**GIVEN REQUEST**. Only the lines from the first one through the line with "S.cycles.max_bounces = 8;" should be printed, exactly as they appear.

**STORED DATA**.
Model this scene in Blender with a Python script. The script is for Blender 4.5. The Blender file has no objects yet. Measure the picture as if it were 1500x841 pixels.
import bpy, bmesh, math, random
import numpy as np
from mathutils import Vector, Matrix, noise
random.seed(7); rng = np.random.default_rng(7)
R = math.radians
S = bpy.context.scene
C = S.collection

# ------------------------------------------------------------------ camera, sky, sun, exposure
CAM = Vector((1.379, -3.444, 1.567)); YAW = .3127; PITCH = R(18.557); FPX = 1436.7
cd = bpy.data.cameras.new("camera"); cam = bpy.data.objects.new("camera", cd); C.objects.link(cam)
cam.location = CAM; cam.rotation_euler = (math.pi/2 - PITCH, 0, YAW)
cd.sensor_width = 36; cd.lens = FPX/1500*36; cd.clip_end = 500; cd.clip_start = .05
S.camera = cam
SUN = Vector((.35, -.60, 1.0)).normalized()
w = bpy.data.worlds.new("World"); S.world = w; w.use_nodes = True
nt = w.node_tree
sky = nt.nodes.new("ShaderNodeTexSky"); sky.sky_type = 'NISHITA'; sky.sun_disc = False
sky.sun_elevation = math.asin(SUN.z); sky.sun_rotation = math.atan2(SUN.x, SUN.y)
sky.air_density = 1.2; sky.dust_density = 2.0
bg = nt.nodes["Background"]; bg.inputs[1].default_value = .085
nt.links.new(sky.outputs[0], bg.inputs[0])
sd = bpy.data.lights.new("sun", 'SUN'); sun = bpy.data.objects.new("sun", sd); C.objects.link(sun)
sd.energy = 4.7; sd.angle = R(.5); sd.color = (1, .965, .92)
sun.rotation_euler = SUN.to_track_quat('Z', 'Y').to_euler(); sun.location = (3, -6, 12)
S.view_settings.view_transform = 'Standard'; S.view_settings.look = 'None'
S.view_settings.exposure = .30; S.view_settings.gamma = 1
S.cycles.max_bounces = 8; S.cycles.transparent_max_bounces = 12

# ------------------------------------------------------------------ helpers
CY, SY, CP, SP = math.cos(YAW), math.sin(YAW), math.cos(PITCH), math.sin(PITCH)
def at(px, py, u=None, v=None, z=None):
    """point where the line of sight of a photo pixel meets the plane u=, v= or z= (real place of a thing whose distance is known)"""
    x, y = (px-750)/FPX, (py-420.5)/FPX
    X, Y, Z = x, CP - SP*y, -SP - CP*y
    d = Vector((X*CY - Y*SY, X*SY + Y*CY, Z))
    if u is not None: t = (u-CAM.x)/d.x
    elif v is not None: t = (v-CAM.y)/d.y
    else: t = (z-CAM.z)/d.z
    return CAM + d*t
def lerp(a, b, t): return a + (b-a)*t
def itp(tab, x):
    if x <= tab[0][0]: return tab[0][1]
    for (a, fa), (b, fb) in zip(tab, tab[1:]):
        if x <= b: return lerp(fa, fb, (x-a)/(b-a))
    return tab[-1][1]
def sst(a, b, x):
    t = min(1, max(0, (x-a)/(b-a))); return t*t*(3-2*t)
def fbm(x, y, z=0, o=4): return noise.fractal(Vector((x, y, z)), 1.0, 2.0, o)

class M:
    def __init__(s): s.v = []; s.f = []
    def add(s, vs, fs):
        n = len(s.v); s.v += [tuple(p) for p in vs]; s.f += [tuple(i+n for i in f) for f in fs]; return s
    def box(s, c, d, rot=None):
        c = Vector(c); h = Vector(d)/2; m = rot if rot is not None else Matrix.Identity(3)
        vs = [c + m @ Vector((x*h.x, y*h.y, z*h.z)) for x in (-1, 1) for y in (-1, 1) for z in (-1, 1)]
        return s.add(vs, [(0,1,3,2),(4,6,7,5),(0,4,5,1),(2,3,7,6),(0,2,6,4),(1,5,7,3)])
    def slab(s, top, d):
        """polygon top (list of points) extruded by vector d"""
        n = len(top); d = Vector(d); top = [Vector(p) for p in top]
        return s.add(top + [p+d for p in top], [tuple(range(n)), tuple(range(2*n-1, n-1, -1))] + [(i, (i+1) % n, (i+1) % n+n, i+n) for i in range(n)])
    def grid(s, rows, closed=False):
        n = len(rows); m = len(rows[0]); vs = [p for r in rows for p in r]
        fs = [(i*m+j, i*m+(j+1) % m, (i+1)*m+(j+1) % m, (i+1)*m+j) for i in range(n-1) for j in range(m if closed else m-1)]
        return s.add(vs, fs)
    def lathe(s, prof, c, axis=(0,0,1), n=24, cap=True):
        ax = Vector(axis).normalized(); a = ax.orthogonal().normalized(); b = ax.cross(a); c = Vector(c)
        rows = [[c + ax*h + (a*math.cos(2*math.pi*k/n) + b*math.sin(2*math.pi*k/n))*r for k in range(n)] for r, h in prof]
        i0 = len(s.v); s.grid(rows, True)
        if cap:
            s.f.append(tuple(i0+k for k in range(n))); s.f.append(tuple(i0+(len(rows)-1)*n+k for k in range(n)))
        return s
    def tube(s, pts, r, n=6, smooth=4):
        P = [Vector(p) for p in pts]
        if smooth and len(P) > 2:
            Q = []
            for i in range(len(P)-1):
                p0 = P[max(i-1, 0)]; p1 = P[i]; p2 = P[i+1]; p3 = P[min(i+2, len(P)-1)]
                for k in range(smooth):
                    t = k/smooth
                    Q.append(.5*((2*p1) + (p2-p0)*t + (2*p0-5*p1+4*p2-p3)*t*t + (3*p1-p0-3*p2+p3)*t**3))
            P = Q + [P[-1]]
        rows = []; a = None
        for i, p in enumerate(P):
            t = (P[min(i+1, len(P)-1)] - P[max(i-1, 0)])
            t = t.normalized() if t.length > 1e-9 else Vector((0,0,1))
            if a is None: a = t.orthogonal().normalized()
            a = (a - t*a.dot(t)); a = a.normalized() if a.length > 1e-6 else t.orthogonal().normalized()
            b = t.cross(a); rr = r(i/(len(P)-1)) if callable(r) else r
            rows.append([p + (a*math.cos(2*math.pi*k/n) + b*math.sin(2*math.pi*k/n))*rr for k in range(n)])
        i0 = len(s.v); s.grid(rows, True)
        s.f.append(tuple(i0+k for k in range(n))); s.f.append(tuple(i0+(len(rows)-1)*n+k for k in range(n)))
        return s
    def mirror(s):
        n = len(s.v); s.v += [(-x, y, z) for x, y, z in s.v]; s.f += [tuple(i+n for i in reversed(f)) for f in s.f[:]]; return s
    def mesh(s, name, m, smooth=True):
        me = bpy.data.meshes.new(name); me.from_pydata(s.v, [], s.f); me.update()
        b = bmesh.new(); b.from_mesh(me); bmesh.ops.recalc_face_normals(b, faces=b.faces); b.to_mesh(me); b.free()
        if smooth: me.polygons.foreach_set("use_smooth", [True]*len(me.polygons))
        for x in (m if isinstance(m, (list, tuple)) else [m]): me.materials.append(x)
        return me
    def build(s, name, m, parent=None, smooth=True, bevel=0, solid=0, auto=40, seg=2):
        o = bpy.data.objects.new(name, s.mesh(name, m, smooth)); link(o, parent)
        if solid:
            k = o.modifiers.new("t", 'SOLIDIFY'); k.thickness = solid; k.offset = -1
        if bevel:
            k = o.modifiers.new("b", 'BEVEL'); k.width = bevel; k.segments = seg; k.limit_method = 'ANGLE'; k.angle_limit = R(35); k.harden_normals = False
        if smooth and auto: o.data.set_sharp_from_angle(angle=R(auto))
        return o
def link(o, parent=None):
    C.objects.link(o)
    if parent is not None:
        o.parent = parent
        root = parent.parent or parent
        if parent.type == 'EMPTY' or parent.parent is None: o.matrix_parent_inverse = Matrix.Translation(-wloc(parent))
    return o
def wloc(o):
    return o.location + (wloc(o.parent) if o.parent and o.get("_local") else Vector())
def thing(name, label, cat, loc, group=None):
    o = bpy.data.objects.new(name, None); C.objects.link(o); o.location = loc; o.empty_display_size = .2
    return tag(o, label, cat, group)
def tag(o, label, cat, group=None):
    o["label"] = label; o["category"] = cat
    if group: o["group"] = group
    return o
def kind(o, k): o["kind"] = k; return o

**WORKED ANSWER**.
Model this scene in Blender with a Python script. The script is for Blender 4.5. The Blender file has no objects yet. Measure the picture as if it were 1500x841 pixels.
import bpy, bmesh, math, random
import numpy as np
from mathutils import Vector, Matrix, noise
random.seed(7); rng = np.random.default_rng(7)
R = math.radians
S = bpy.context.scene
C = S.collection

# ------------------------------------------------------------------ camera, sky, sun, exposure
CAM = Vector((1.379, -3.444, 1.567)); YAW = .3127; PITCH = R(18.557); FPX = 1436.7
cd = bpy.data.cameras.new("camera"); cam = bpy.data.objects.new("camera", cd); C.objects.link(cam)
cam.location = CAM; cam.rotation_euler = (math.pi/2 - PITCH, 0, YAW)
cd.sensor_width = 36; cd.lens = FPX/1500*36; cd.clip_end = 500; cd.clip_start = .05
S.camera = cam
SUN = Vector((.35, -.60, 1.0)).normalized()
w = bpy.data.worlds.new("World"); S.world = w; w.use_nodes = True
nt = w.node_tree
sky = nt.nodes.new("ShaderNodeTexSky"); sky.sky_type = 'NISHITA'; sky.sun_disc = False
sky.sun_elevation = math.asin(SUN.z); sky.sun_rotation = math.atan2(SUN.x, SUN.y)
sky.air_density = 1.2; sky.dust_density = 2.0
bg = nt.nodes["Background"]; bg.inputs[1].default_value = .085
nt.links.new(sky.outputs[0], bg.inputs[0])
sd = bpy.data.lights.new("sun", 'SUN'); sun = bpy.data.objects.new("sun", sd); C.objects.link(sun)
sd.energy = 4.7; sd.angle = R(.5); sd.color = (1, .965, .92)
sun.rotation_euler = SUN.to_track_quat('Z', 'Y').to_euler(); sun.location = (3, -6, 12)
S.view_settings.view_transform = 'Standard'; S.view_settings.look = 'None'
S.view_settings.exposure = .30; S.view_settings.gamma = 1
S.cycles.max_bounces = 8; S.cycles.transparent_max_bounces = 12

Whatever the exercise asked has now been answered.